Pour un nouveau projet de société

Article paru dans Actualités Quart Monde, No 113, septembre 2012

Lorsque nous pensons à l’avenir et à celui de nos enfants, notre projet de société au Mouvement ATD Quart-Monde est un projet d’inclusion et de qualité de vie. Bien avant le bien-être matériel ou la sécurité, nous plaçons la dignité, la justice et la fraternité. « Que personne ne soit oublié. »

Lors de la dernière campagne électorale au Québec, nous avons écrit à nos futur(e)s élu(e)s pour attirer leur attention sur la situation, la pensée et les espoirs des personnes qui vivent dans la plus grande pauvreté. Nous leur avons rappelé que le manque de moyens pour vivre est une véritable violence et tout aussi dur, le manque de considération sur ce qu’elles font pour s’en sortir. Nous avons souligné notre appui au Collectif pour un Québec sans pauvreté dans ses demandes en faveur d’une consultation ouverte et générale sur l’amélioration des cibles de revenu au Québec. Nous avons aussi appelé à la reconnaissance et à l’appui de la parole citoyenne et nous la demandons encore.

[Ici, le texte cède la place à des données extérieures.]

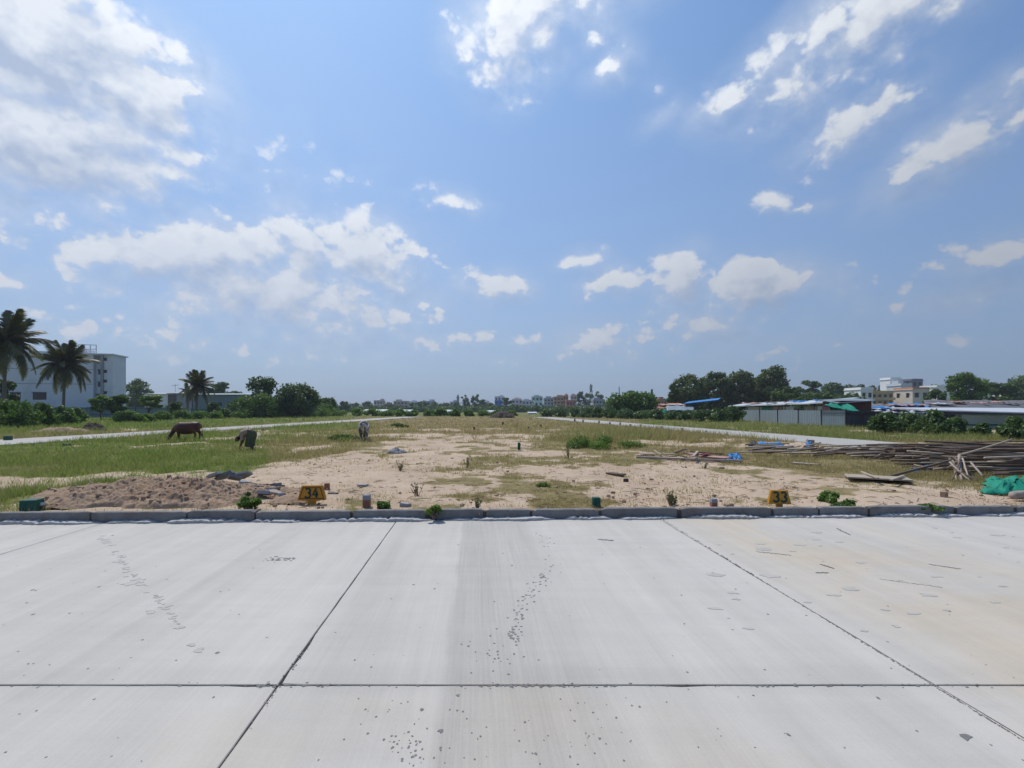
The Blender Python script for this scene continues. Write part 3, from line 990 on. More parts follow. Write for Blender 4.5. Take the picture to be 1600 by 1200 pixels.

Suite à l’élection du 4 septembre 2012, le paysage politique a changé au Québec. Le carré rouge a pris, lui aussi, de nouvelles teintes. Symbole de la lutte étudiante pour le gel des droits de scolarité et la gratuité scolaire, il conduit à un sommet sur l’éducation supérieure. Nous attendons beaucoup de ce sommet, s’il peut être le plus ouvert possible et donner la parole aux plus pauvres. En plus des droits d’accès à l’enseignement et de la bonne gestion des universités, il devrait pouvoir aborder, avec la participation de toutes les personnes concernées, les blocages de toutes sortes qui empêchent un enfant du primaire et un jeune du secondaire d’accrocher à l’école, de pouvoir y faire les choix qui lui conviennent, d’atteindre en pleine énergie le niveau supérieur d’études auquel il a droit et de pouvoir y réussir.

Le monde de l’éducation est aussi un milieu par excellence où se transmet l’histoire d’une société et se débattent ses projets d’avenir. Dans le contexte particulièrement difficile de l’économie mondiale aujourd’hui, de l’enrichissement des plus riches et de l’appauvrissement des plus pauvres, on ne peut éviter de se demander si l’enseignement supérieur et la recherche dans les universités financées par l’État ne devraient pas contribuer d’une manière plus significative à changer cette situation.

En accordant par exemple plus d’attention à des domaines comme ceux de la médecine préventive, de l’économie verte et des pratiques qui favorisent la bio-diversité. Parler d’accès à l’université aujourd’hui sans savoir comment elle peut rendre un projet de société plus souhaitable et plus vivable pour tous et pour toutes dans l’avenir est-ce encore supportable ? Comme cela a été suggéré par de nombreuses personnes, à plusieurs reprises, au cours des derniers mois, le sommet sur l’éducation supérieure doit donc pouvoir se saisir également de ces questions primordiales touchant la vocation de l’université.

Bien entendu, il faut toujours que la parole citoyenne soit de la partie. Elle doit remonter jusqu’à l’université, comme une pensée et un savoir sans lesquels on passera toujours à côté de l’essentiel. « Les pauvres ne sont pas que tout pauvre ». L’expérience de l’Université populaire Quart Monde et les projets universitaires de croisement du savoir mis de l’avant par le Mouvement ATD Quart Monde sont des références tout à fait pertinentes à ce sujet.

C’est quand on met toutes nos réflexions ensemble, qu’on accepte d’ajuster nos façons de voir avec celles de nos voisins, que tout devient possible.

Guy Demers, allié du Mouvement
avec la contribution des membres du Comité loi

Le savoir est un but à poursuivre sans calcul, un bien en soi, un bien de l’humanité. Ainsi dit l’Université, quand elle conteste la science réduite à un outil mis au service de la production économique. Ainsi disent les chercheurs, quand les fonds publics sont affectés à des recherches susceptibles de conduire, essentiellement, à des applications industrielles rentables. Ils ont raison de défendre la cause d’un savoir qui doit élargir les esprits plutôt que de consolider avant tout la progression du bienêtre matériel. Encore, le Quart Monde les invite-t-il à aller jusqu’au bout de leur logique.
Père Joseph Wresinski,
Échec à la misère, conférence à la Sorbonne, 1983, Cahiers de Baillet, Éditions Quart Monde, 1996, Présentation de René Rémond, p. 76.